━━ RECORD LIST ━━
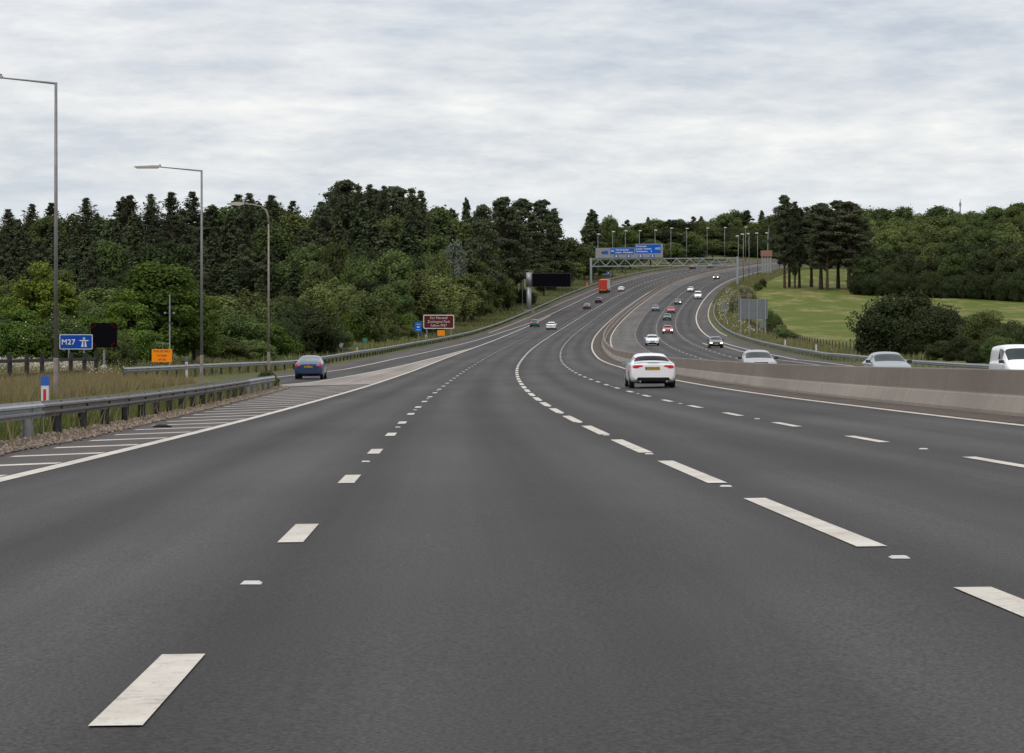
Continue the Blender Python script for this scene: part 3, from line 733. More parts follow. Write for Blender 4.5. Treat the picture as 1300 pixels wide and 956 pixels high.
def gpanel(nm, x0, x1, y0, y1, mat, y, t=.1, par=e):
    return MB().box(((gx(x0) + gx(x1)) / 2, y, (gzz(y0) + gzz(y1)) / 2), (gx(x1) - gx(x0), t, gzz(y0) - gzz(y1))).build(nm, mat, par)
gpanel('backing_panel', 757.3, 808, 315.0, 328.0, 'sign_grey', -.85); gpanel('backing_panel', 808.05, 843.5, 310.3, 328.0, 'sign_grey', -.85)
a_ = gpanel('left_direction_panel', 776.2, 806.6, 315.8, 323.0, 'sign_blue', -.94, .08); b_ = gpanel('right_direction_panel', 808.2, 840.6, 311.4, 322.0, 'sign_blue', -.94, .08)
a_['label'] = 'shorter blue direction sign'; b_['label'] = 'taller blue direction sign'
def gtext(s, px, py, size, al=-1, mat='sign_white'):
    lettering(s, size, gx(px), gzz(py), -1.0, mat, e, 1.0, .02, al)
gtext('M3', 777.2, 319.2, .85); gtext('The North East', 783.0, 317.8, .66); gtext('London  Winchester', 783.0, 321.0, .66)
gtext('Portsmouth', 809.3, 313.5, .68); gtext('London  Fareham', 809.3, 316.7, .68); gtext('Southampton', 809.3, 319.9, .68); gtext('A33', 833.4, 316.6, 1.0); gtext('8', 828.0, 320.0, .7)
gpanel('lane_plate', 768.0, 773.4, 318.8, 323.0, 'sign_blue', -.93, .06); gpanel('lane_plate', 765.4, 767.6, 319.6, 322.4, 'sign_brown', -.93, .06)
for px in (784, 799.8, 815, 830.2):
    gpanel('lane_plate', px - 2.6, px + 2.6, 324.2, 327.2, 'sign_blue', -.93, .06)
    MB().prism([(gx(px) - .16, gzz(324.6)), (gx(px) + .16, gzz(324.6)), (gx(px) + .3, gzz(326.8)), (gx(px) - .3, gzz(326.8))], -.975, -.965).build('lane_symbol', 'sign_white', e)

# ------------------------------------------------------------------ timber fence, marker posts, mast
e = empty('timber_fence', (-22.9, 113.7, gz(-22.9, 113.7))); tagp(e, 'dark brown post and rail fence behind the dry grass at the left', 'fence')
pts = []
for i, D in enumerate([109.8, 113.7, 117.7, 121.6, 125.6, 129.5, 133.5, 137.3]):
    pxx = np.interp(D, [109.8, 113.7, 117.8, 121.8, 125.7, 129.5, 133.4, 137.3], [-10, 12.5, 34.5, 54.4, 73, 90, 106.7, 121.8])
    X = at(pxx, D); z = gz(X, D); pts.append((X, D, z))
    wparent(MB().box((X, D, z + .55), (.20, .20, 1.50), .1).build('post', 'wood_dark'), e)
for h in (.98, .30):
    for a, b in zip(pts[:-1], pts[1:]):
        r = Vector((a[0], a[1] - .10, a[2] + h)); t = Vector((b[0], b[1] - .10, b[2] + h)); mb = MB()
        mb.add([r + Vector((0, 0, -.08)), r + Vector((0, 0, .08)), t + Vector((0, 0, .08)), t + Vector((0, 0, -.08)),
                r + Vector((.05, -.04, -.08)), r + Vector((.05, -.04, .08)), t + Vector((.05, -.04, .08)), t + Vector((.05, -.04, -.08))],
               [(0, 1, 2, 3), (7, 6, 5, 4), (1, 5, 6, 2), (0, 3, 7, 4), (0, 4, 5, 1), (3, 2, 6, 7)])
        wparent(mb.build('fence_rail', 'wood_dark'), e)
def marker(px, D, H, w, label, z=None):
    x = at(px, D); e = empty('marker_post', (x, D, gz(x, D) if z is None else z)); tagp(e, label, 'marker post')
    MB().box((0, 0, H / 2 - .1), (w, w * .7, H + .1)).build('shaft', 'marker_white', e)
    MB().box((0, 0, H - .07), (w + .01, w * .7 + .01, .20)).build('cap', 'marker_blue', e)
    MB().box((0, -w * .36, H - .40), (w * .42, .01, .30)).build('reflector', 'marker_red', e)
marker(57.3, 54, 1.10, .155, 'white marker post with blue top and red strip behind the near crash barrier')
marker(237, 150, 1.05, .14, 'white marker post with blue top between the orange notice and a lamp')
marker(453.5, 250, 1.1, .13, 'marker post just left of the small green plate')
marker(540.8, 372, 1.0, .16, 'tiny marker post in front of the brown sign\'s left leg')
q = P(768, -11.9); e = empty('traffic_cone', q); tagp(e, 'orange cone-like marker by the barrier left of the gantry foot', 'cone')
MB().tube([(0, 0, 0), (0, 0, 1.3)], [.32, .10], 10).build('cone', 'cone_orange', e); MB().box((0, 0, .02), (.7, .7, .06)).build('base', 'cone_orange', e)
D = 1150; x = at(1219, D); e = empty('radio_mast', (x, D, gz(x, D) - .5)); Hm = (Y0_ - 252.5) / F_ * D + CAMH - e.location.z
tagp(e, 'slim radio mast rising above the wood on the right skyline', 'mast')
MB().tube([(0, 0, 0), (0, 0, Hm - 3), (0, 0, Hm)], [.5, .3, .12], 6).build('mast', 'gantry_steel', e); MB().box((0, 0, Hm - 2.6), (.9, .9, 1.6)).build('antenna', 'gantry_steel', e)
# tyre scrap near the gore
e = mesh_obj('tyre_scrap', *(lambda m: (m.v, m.f))(MB().tube([P(53.0, -5.30, .02), P(52.9, -5.15, .03), P(52.8, -5.0, .03), P(52.75, -4.88, .02)], [.02, .04, .035, .015], 8)), 'rubber')
tagp(e, 'black strip of shredded tyre lying on the gore beside the gravel', 'debris')
x = at(1026, 330); 
for (px, s_, lab) in ((1026, 262, 'white-topped marker post behind the right crash barrier'), (996, 300, 'grey marker post behind the right crash barrier, left of the white-topped one')):
    q = P(s_, 34.2); e = empty('marker_post', q); tagp(e, lab, 'marker post'); MB().box((0, 0, .6), (.14, .1, 1.3)).build('shaft', 'marker_white', e); MB().box((0, 0, 1.22), (.15, .11, .1)).build('cap', 'marker_blue', e)
# wire fence at the foot of the field
e = empty('field_fence', P(240, 38.5)); tagp(e, 'low post and wire fence between the right verge and the field', 'fence')
fp = np.arange(236, 520, 3.6)
for s in fp[:70]:
    q = P(s, 38.5); wparent(MB().tube([q + Vector((0, 0, -.2)), q + Vector((0, 0, 1.15))], .055, 6).build('post', 'wood_dark'), e)
for h in (.5, 1.0):
    ss = stations(236, 486); wparent(MB().tube([P(s, 38.5, h) for s in ss[::2]], .012, 4).build('wire', 'galv_old'), e)

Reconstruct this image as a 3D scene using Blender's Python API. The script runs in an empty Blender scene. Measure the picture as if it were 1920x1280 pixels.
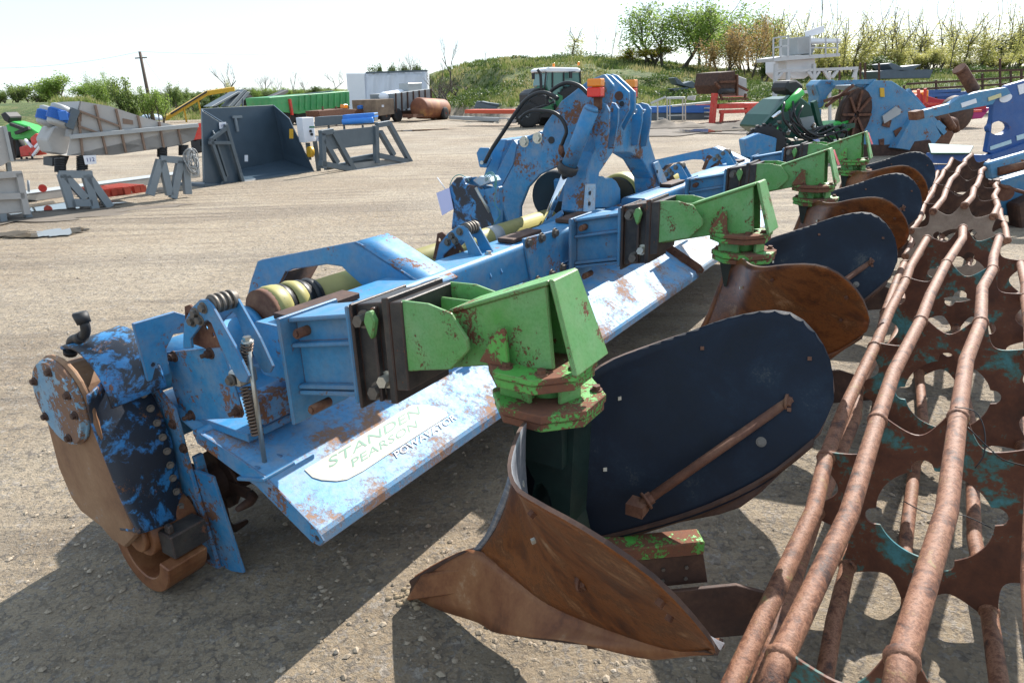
import bpy, math, random
from mathutils import Vector, Matrix, noise
from mathutils.geometry import tessellate_polygon
R=random.Random(7)
sc=bpy.context.scene; C=sc.collection
rad=math.radians
# ---------------- camera ----------------
F=1280.; EYE=1.65; ROLL=rad(1.8); PITCH=math.atan((640-172)/F)
cd=bpy.data.cameras.new('camera'); cam=bpy.data.objects.new('camera',cd); C.objects.link(cam)
cd.sensor_width=36; cd.lens=24; cd.clip_start=.05; cd.clip_end=3000
cam.matrix_world=Matrix.Translation((0,0,EYE))@Matrix.Rotation(math.pi/2-PITCH,4,'X')@Matrix.Rotation(-ROLL,4,'Z')
sc.camera=cam
# ---------------- sky and sun ----------------
SUN_AZ=57.5; SUN_EL=39.
w=bpy.data.worlds.new("World"); sc.world=w; w.use_nodes=True
nt=w.node_tree; bg=nt.nodes['Background']; sk=nt.nodes.new('ShaderNodeTexSky'); sk.sky_type='NISHITA'
sk.sun_disc=False; sk.sun_elevation=rad(SUN_EL); sk.sun_rotation=rad(90-SUN_AZ); sk.air_density=1.0; sk.dust_density=.6; sk.ozone_density=1.6; sk.altitude=50
hz=nt.nodes.new('ShaderNodeMix'); hz.data_type='RGBA'; hz.inputs[0].default_value=.76; nt.links.new(sk.outputs[0],hz.inputs[6]); hz.inputs[7].default_value=(2.7,3.25,3.8,1)   # thin high cloud veil over the blue
nt.links.new(hz.outputs[2],bg.inputs[0]); bg.inputs[1].default_value=.15
sl=bpy.data.lights.new('sun','SUN'); so=bpy.data.objects.new('sun',sl); C.objects.link(so)
sl.energy=4.6; sl.angle=rad(.53); sl.color=(1,.955,.89)
dv=Vector((math.cos(rad(SUN_AZ))*math.cos(rad(SUN_EL)),math.sin(rad(SUN_AZ))*math.cos(rad(SUN_EL)),math.sin(rad(SUN_EL))))
so.rotation_euler=dv.to_track_quat('Z','Y').to_euler(); so.location=(0,0,30)
sc.view_settings.view_transform='Standard'; sc.view_settings.look='None'; sc.view_settings.exposure=1.02; sc.view_settings.gamma=1
sc.render.resolution_x=1024; sc.render.resolution_y=682
sc.render.engine='CYCLES'; sc.cycles.max_bounces=6
# ---------------- surveying helpers: where a sight line meets a plane of the scene ----------------
def ray(x,y):
    u=(x-960);v=-(y-640); c,s=math.cos(ROLL),math.sin(ROLL); u,v=c*u+s*v,-s*u+c*v
    return Vector((u,F*math.cos(PITCH)+v*math.sin(PITCH),-F*math.sin(PITCH)+v*math.cos(PITCH))).normalized()
EO=Vector((0,0,EYE))
def G(x,y,z=0.):
    d=ray(x,y); return EO+d*((z-EYE)/d.z)
def AT(x,y,Y):
    d=ray(x,y); return EO+d*(Y/d.y)
def meet(x,y,p,n):
    d=ray(x,y); return EO+d*((p-EO).dot(n)/d.dot(n))
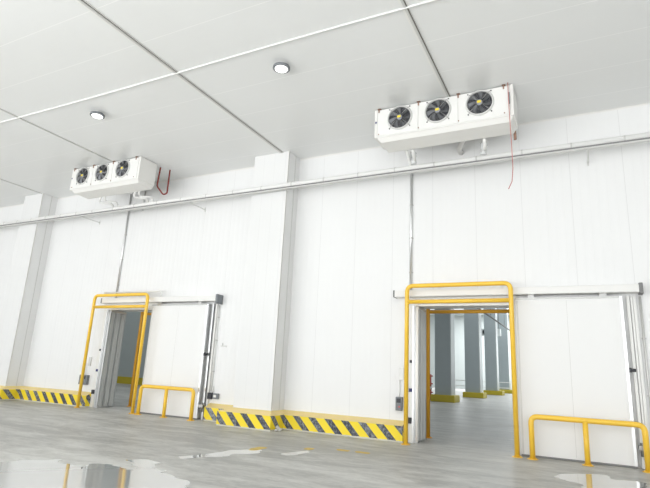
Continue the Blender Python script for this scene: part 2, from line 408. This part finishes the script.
━━━
> _TASK_
Wherever the string "Blender" appears in the entries above, list that line.

> _SOLUTION FOR THIS EXERCISE_
Continue the Blender Python script for this scene: part 3, from line 733. More parts follow. Write for Blender 4.5. Treat the picture as 1300 pixels wide and 956 pixels high.
Reconstruct this image as a 3D scene using Blender's Python API. The script runs in an empty Blender scene. Measure the picture as if it were 1920x1280 pixels.
Continue the Blender Python script for this scene: part 2, from line 408. This part finishes the script.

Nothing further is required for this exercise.